Comedius Interruptus: Seinfeld organizer cancels show

March 13, 2015

Jerry Seinfeld will not perform in Mumbai. The organizer behind the stand-up comedian and television sitcom star’s live shows in Mumbai, scheduled for March 14 and 15, cancelled the events after the Mumbai police department expressed concern over the amount of parking spaces that organizers scheduled for the show, according to the group’s chief executive.

Seinfeld, whose hit U.S. show of the same name ran from 1989 to 1998, was scheduled to arrive in Mumbai on Friday night. On Wednesday, the Mumbai Mirror reported that the organizers were running into trouble because the police said that the event could cause traffic snarls and parking hassles because of the expected large turnout for his show.

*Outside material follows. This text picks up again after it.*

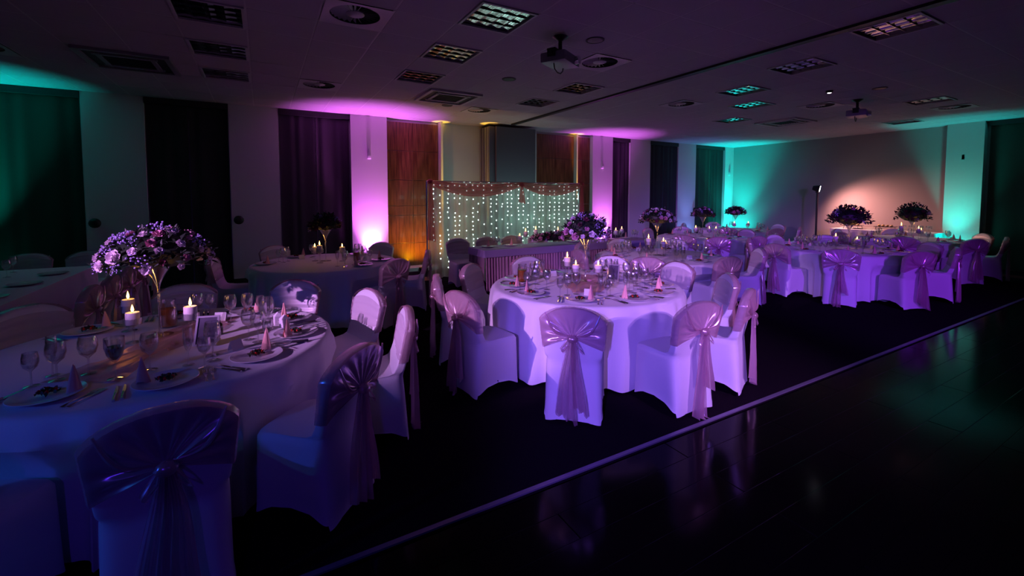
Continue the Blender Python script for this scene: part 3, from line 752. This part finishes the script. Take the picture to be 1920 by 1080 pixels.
# ---- table 1, left foreground
T1 = (-.56, 3.56, .97)
RES += [(-.69, 2.99, .05), (-.36, 3.40, .12), (-.28, 3.62, .03), (-.62, 4.02, .10), (.08, 3.70, .04), (.12, 3.60, .04), (3.42, 3.72, .11), (2.52, 4.2, .10), (1.2, 6.75, .10)]
s1 = [(-.35, 2.10, 'front'), (.43, 2.44, 'front right'), (.92, 3.15, 'right'), (.82, 3.95, 'back right'), (.28, 4.75, 'back'), (-.64, 5.02, 'back left'), (-1.55, 4.62, 'far left'), (-1.22, 2.28, 'front left')]
l1 = ['white-covered chair with wide mauve bow in the near left foreground', 'blue-lit covered chair seen from its side beside the left table', 'covered chair seen edge-on with lit front and long pink sash', 'bright pink-lit chair front at right of the left table',
      'blue-lit rounded chair back behind the left table glasses', 'dim chair back right behind the tall left bouquet vase', 'dim chair back at the far left edge of left table', 'dark covered chair cut off at lower left corner']
tn1 = 'left foreground table'
for (x, y, n_), lb in zip(s1, l1): chair(x, y, T1[0], T1[1], lb, dyaw={'front': .0, 'front right': .08, 'right': .10, 'front left': 0}.get(n_, 0))
round_table(*T1[:2], T1[2], 1, tn1)
centrepiece(-.63, 3.78, 1.25, 'tall glass vase with large white and lilac bouquet, left table', 3, 1.2, (6, 4, .6), 36, 18, .30, 1.50)
candles(tn1, [(-.84, 4.01, 1.02), (-.75, 3.67, .99), (-.43, 3.55, 1.02)], 0, 0, ['hindmost on the left table', 'lowest on the left table', 'right of the tall left vase'])
setting(tn1, *T1, s1, True, True, 11)
# ---- table 2, bright middle table
T2 = (3.05, 3.75, 1.0)
s2 = [(1.44, 3.47, 'left'), (1.96, 2.55, 'front left'), (2.93, 2.19, 'front'), (3.70, 2.28, 'front right'), (4.27, 2.86, 'right'), (4.50, 3.70, 'back right'), (4.17, 4.55, 'far right'), (3.12, 5.10, 'back'), (2.16, 4.85, 'back left'), (1.55, 4.34, 'far left')]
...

“It was a lot of things – we couldn’t figure out alternate parking and traffic arrangements, and it wasn’t possible to reschedule his travel. The chief minister attended a programme at the same venue a while back and that caused a lot of traffic delays. They didn’t want it repeated,” a source associated with the event told Reuters.

Here’s what happened, according to Vijay Nair, chief executive of OML, or “Only Much Louder,” the event’s organizer:

The police department’s traffic division gave permission for the show on March 7, but later asked if Seinfeld could perform on Friday or Monday instead. The reason was that the Maharashtra state government recently issued a notice that the venue should not host weekend events. Because neither was possible, Nair said, OML cancelled Seinfeld’s and his crew’s charter flight. Following that, he said, the police said they would make an exception. At that point, it was too late to rearrange another charter, he said.

A police official was not immediately available for comment. Firstpost, meanwhile, cites Kaiser Khalid, additional commissioner of police (traffic), as saying that they did grant permission to the show to take place.

Tickets to the Seinfeld show were nearly sold out, Nair said. Ticket prices ranged from 7,500 to 12,500 rupees, or about $120 to $199, a price far above what many people in India can afford.  The nation’s 2014 per capita income, by contrast, was projected last year at 74,920 rupees, according to various news reports, or about $1,200. That’s about $100 a month. Even for a Mumbai white-collar worker who earns, say, 100,000 rupees a month, or about $1,600, the price of a cheap seat can seem steep.

Nair would not say how much the event and its cancellation cost. “Don’t even go there,” he said. “It’s too depressing. Let’s just say it’s the biggest loss we’ve ever faced from any event.”

The NSCI stadium in Worli, an up-market area of Mumbai, can hold about 4,000 people. The event is located near the seaface, and is close to upmarket residential areas and the Mumbai racecourse. It is owned by the National Sports Club of India, which also runs it day to day.

The event that caused the state of Maharashtra to stop weekend shows at the NCSI was a charity fashion show that the state’s Chief Minister Devendra Fadnavis attended on March 1. Club members were irked when police officers stopped vehicle traffic to let the minister’s convoy through to the event, and there were scuffles between members and police and accusations from the minister’s rivals that he was perpetuating VIP culture.

The cancellation comes after a comedy group, called AIB or “All India Bakchod,” was forced to apologise to Christians in India and remove a YouTube video of a comedy roast that it held in December in Mumbai. Several religious groups filed complaints against AIB, saying the adult nature of the jokes and the profanity used didn’t suit Indian culture.

The source associated with the event said the content of the shows had no connection with the cancellation.